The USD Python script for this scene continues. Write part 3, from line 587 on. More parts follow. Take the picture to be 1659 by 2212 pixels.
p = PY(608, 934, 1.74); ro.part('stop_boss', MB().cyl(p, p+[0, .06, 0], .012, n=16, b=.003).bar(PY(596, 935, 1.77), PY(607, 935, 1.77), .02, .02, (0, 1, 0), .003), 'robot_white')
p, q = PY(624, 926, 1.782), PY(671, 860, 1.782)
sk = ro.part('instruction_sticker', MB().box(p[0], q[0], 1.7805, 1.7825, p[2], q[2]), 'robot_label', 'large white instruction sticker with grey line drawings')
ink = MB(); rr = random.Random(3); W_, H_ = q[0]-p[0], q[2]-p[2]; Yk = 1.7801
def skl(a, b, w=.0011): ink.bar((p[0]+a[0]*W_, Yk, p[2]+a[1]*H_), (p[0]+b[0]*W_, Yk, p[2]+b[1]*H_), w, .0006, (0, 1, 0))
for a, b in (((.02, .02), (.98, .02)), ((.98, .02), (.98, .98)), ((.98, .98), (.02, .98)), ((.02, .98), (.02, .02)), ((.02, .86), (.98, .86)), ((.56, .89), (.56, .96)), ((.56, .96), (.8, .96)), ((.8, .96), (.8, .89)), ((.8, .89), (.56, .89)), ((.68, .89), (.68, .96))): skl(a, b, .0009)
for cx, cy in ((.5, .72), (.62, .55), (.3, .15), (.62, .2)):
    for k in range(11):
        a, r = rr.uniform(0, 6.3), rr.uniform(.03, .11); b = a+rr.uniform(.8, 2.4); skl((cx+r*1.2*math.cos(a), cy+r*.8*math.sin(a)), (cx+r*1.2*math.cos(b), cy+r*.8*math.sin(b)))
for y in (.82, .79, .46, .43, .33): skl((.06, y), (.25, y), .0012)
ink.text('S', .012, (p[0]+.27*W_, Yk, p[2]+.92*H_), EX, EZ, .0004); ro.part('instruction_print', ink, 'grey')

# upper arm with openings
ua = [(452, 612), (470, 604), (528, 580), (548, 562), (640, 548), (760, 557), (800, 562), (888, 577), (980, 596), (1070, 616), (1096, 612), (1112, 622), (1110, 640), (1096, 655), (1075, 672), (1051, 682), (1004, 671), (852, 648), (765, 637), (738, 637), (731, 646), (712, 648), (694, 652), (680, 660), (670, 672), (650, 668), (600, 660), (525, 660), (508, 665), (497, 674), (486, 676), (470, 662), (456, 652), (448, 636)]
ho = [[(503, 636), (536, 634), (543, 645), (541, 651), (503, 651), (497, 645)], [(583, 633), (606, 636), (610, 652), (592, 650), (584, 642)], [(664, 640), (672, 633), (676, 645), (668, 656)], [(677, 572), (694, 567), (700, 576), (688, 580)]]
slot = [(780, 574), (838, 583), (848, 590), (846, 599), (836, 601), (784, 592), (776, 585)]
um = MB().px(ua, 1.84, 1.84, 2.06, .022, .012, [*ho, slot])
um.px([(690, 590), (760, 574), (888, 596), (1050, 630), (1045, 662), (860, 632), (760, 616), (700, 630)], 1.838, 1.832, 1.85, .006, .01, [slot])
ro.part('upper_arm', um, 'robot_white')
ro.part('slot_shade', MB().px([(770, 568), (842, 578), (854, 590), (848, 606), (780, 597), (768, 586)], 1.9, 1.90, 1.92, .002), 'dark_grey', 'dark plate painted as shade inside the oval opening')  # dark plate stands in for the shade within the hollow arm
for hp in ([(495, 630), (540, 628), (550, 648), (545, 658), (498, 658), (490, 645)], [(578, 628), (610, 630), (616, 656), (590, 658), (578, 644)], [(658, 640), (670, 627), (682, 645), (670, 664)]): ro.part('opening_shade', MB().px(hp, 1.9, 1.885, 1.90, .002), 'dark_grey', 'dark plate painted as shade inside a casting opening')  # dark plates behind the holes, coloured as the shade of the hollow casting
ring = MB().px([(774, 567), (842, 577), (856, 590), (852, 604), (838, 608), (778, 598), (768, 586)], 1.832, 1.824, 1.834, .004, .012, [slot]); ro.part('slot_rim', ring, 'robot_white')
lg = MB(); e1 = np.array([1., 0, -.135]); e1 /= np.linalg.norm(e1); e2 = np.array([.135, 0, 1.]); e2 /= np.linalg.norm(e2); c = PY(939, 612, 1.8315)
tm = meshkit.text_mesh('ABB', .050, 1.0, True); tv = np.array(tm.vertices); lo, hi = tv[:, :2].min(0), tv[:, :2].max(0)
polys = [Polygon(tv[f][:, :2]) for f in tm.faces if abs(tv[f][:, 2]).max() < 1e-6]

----

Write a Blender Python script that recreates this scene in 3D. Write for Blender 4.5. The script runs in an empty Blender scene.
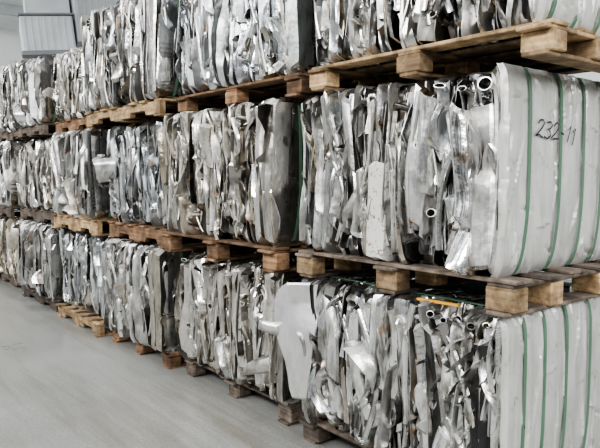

----

### What to work on
Pull every line containing "script" from the material above.

### Solved exercise
The USD Python script for this scene continues. Write part 3, from line 587 on. More parts follow. Take the picture to be 1659 by 2212 pixels.
Write a Blender Python script that recreates this scene in 3D. Write for Blender 4.5. The script runs in an empty Blender scene.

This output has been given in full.